Among the teacher training colleges, African folk songs category saw Kaimosi, Machakos, Kenya Technical Training College, Asumbi, St Paul’s Kibabii, Lugari, Aberdare and Nakuru teachers colleges fight for top positions.

S A Joytown Special School and Nalondo CBM Secondary School also staged entertaining African folk songs. Kericho Primary School costumes wowed the audience.

Using trumpets, they belted out fine tunes, leaving the listeners asking for more. Le Pic Academy in their singing game expressed how children learnt to appreciate and love each other by playing together.

They also showed how playing makes children happy and physically fit.
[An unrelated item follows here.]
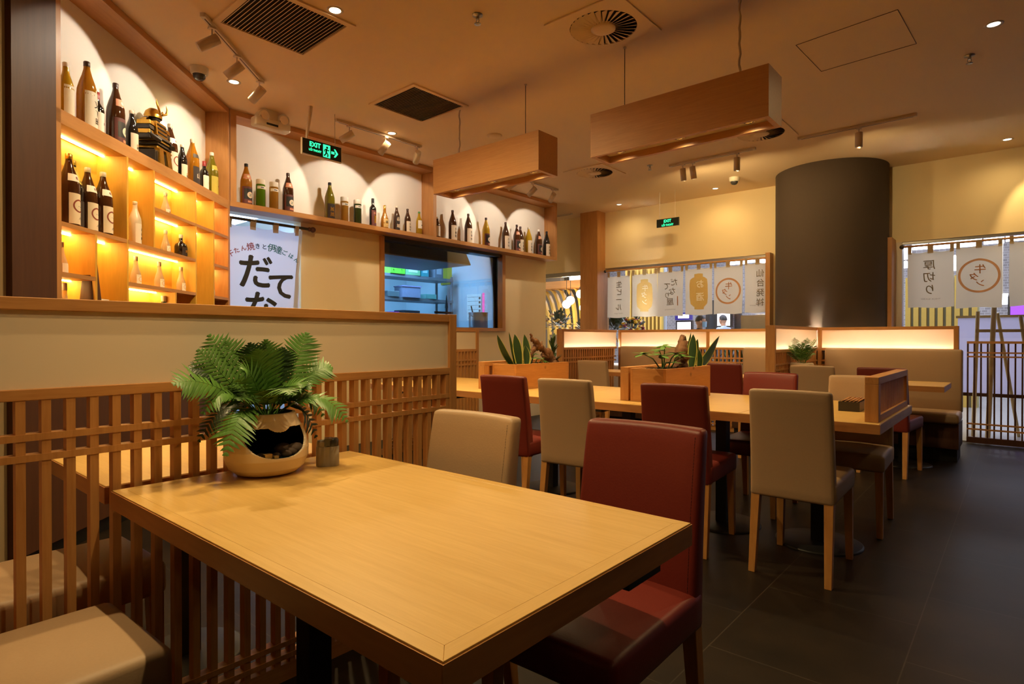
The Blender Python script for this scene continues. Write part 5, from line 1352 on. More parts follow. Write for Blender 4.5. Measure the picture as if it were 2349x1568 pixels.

On security, community policing service was well appreciated in the special composition category under the theme, Community Policing — Nyumba Kumi for primary schools category sponsored by the Nyumba Kumi Initiative.

Isongo Primary from Western, St Teresa’s Primary from Coast, Wangu Primary from Nairobi, and Chepkengen Primary (Rift Valley) highlighted the role of the community policing in promoting security.

In the mixed voices accompanied set piece titled Sweet is the Air by Harry Dexter for Teachers Training Colleges saw Kaimosi and Kagumo colleges thrill the audience. The trainers from different schools were advised by adjudicators to stick to the themes of the National Music Festival to avoid being denied good marks.